После войны семья переехала в Ленинград. Помню нашу первую питерскую комнатушку в Ковинском переулке с личной жилплощадью в шесть-семь квадратных метров: отец, сидя на диване, расположенном у одной стены, не вставая, качал ногой люльку у стены напротив. В этой комнатке мы жили вчетвером – вместе с появившейся на свет сестричкой.
Сама же коммуналка была огромной, представляя собой прообраз популярного тогда политического лозунга о «мирном сосуществовании всех наций». Под одной крышей уживались татары, евреи и русские, а всего там обитало человек двадцать, не меньше. Вопрос религиозных различий на повестке не стоял, поскольку все ходили поклоняться своим богам в Ленинградскую филармонию. Это и был наш общий храм.

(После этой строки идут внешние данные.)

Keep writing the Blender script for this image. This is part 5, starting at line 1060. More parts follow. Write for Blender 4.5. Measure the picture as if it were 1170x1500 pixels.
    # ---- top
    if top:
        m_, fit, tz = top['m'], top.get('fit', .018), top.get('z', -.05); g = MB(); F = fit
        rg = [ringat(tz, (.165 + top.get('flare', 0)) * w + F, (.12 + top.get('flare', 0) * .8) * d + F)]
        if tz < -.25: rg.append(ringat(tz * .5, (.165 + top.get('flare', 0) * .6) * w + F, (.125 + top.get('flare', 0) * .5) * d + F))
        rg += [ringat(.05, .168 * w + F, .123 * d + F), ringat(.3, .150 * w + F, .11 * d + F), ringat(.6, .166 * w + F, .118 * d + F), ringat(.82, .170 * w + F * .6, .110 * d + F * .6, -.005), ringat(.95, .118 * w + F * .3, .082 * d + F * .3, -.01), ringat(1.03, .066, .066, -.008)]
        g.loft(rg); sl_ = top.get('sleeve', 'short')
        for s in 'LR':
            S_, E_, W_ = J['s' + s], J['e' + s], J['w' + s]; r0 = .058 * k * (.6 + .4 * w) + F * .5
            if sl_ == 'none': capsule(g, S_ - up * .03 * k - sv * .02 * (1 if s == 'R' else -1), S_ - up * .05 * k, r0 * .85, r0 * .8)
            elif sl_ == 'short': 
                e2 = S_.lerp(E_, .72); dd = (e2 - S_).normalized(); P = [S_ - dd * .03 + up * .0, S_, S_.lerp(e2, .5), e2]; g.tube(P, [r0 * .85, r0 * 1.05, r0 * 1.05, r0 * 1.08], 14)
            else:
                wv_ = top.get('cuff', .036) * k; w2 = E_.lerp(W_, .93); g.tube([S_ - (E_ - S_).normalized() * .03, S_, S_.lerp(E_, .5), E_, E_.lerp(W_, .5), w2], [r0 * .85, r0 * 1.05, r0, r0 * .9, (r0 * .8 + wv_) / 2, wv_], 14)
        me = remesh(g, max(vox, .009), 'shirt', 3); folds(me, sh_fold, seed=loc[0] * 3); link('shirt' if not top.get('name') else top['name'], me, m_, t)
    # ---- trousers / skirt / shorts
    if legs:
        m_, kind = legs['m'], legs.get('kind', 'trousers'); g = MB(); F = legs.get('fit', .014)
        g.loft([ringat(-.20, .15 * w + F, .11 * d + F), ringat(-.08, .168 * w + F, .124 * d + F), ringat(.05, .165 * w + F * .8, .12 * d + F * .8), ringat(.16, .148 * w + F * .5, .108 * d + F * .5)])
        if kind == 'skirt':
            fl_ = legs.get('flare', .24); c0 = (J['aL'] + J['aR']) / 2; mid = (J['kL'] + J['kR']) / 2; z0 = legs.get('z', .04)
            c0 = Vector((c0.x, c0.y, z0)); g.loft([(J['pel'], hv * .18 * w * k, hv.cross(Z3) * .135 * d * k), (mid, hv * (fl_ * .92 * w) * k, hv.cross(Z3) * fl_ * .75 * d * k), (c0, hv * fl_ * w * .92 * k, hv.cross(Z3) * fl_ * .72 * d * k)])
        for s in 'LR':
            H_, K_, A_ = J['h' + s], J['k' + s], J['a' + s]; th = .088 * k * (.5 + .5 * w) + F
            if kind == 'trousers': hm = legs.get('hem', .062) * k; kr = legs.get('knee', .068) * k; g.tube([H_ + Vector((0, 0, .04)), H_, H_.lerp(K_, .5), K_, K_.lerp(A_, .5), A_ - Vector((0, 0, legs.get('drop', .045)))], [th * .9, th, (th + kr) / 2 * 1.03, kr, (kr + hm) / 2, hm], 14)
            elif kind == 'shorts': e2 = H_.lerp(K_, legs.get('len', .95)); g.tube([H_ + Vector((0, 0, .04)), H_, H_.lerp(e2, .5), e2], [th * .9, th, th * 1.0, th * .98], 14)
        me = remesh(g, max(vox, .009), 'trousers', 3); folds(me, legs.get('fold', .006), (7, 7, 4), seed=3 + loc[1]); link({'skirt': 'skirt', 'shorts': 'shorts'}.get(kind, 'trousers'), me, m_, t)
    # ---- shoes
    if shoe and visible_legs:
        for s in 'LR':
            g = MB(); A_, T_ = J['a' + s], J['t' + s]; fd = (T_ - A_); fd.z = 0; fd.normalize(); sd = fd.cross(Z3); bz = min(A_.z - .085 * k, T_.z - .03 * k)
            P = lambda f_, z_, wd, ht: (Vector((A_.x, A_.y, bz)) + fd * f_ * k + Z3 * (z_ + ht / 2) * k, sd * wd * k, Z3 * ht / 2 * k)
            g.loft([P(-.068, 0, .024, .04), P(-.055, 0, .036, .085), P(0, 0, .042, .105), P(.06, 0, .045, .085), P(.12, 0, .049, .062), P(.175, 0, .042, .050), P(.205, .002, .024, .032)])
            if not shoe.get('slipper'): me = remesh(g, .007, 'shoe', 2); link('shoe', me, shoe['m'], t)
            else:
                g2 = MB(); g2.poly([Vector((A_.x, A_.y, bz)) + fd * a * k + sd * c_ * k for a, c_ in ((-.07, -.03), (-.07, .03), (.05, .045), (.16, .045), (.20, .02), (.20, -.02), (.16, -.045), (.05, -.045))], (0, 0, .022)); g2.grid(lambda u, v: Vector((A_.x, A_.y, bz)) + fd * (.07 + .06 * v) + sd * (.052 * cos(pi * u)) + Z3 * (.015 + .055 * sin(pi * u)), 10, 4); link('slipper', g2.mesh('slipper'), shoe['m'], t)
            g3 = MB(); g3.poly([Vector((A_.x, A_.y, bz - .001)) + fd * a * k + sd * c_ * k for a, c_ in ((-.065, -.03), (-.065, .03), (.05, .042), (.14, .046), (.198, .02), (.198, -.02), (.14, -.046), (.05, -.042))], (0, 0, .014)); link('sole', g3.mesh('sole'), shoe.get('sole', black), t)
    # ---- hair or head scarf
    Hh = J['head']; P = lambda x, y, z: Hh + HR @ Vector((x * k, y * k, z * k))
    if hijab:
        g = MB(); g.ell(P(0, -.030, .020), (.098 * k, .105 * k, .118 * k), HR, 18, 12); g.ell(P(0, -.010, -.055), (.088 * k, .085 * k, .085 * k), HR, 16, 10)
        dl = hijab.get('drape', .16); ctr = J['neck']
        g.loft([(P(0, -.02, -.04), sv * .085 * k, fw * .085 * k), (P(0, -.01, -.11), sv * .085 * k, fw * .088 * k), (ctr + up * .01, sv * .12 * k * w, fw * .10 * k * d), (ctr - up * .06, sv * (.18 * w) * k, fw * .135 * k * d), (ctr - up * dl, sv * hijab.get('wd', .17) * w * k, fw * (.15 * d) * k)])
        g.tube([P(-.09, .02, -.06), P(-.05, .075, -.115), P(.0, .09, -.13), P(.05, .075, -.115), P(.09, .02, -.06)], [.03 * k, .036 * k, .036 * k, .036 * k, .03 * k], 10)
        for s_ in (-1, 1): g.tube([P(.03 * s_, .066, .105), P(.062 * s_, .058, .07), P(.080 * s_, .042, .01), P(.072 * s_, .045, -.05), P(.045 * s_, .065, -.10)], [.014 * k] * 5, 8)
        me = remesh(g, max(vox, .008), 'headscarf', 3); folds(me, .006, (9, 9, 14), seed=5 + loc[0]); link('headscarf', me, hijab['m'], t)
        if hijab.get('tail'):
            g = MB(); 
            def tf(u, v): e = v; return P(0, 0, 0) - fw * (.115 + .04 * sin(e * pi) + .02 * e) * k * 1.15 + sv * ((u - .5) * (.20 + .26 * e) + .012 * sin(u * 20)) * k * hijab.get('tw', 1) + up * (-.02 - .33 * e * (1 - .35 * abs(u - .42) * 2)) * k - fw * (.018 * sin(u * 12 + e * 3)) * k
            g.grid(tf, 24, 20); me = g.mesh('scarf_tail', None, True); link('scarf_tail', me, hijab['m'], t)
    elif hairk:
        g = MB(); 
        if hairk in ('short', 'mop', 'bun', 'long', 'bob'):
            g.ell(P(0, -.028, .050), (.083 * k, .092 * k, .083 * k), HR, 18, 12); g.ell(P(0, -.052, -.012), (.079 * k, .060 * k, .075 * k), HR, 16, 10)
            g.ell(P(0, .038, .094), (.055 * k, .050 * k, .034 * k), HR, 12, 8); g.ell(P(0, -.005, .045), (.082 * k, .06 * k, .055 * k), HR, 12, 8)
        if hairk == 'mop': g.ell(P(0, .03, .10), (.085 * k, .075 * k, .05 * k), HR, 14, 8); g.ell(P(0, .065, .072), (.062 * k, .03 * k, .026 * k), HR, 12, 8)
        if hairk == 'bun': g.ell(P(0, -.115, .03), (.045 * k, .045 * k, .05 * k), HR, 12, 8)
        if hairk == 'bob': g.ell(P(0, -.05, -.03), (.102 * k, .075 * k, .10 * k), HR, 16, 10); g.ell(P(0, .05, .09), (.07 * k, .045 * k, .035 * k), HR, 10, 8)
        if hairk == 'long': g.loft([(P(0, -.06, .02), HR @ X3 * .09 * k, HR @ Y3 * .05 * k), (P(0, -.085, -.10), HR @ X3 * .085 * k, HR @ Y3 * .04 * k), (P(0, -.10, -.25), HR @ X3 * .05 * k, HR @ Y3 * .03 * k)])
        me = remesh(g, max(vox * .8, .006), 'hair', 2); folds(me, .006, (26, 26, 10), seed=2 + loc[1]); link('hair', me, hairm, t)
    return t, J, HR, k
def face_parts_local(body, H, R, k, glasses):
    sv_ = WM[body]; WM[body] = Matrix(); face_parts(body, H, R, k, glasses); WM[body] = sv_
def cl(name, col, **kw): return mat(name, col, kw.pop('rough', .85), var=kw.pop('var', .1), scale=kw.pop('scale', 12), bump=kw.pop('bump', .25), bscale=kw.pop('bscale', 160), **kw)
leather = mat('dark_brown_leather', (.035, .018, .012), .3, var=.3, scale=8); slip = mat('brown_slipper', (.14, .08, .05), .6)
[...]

Я рос в коммуналке, где была очередь в туалет, а в ванную комнату ходили по расписанию. Но никто никому не плевал в суп, и праздники отмечались сообща. Нравы обитателей нашей первой ленинградской квартиры, несмотря на скученность, отличались поразительным миролюбием. Кстати, там же, в Ковинском переулке, был польский католический костел, где я впервые услышал орган. Почти как у Пушкина:
Ребенком будучи, когда высоко
Звучал орган в старинной церкви нашей,
Я слушал и заслушивался – слезы
Невольные и сладкие текли…
Мы тогда много раз переезжали – на расширение, так сказать: меняли семиметровую комнату на десятиметровую, а ту – на двенадцатиметровую… Проспект Газа, проспект Союза Печатников, потом поселились около Никольского собора. В той коммуналке замечательная соседка, истово верующая христианка Анна Ефимовна, однажды взяла меня с собой в церковь.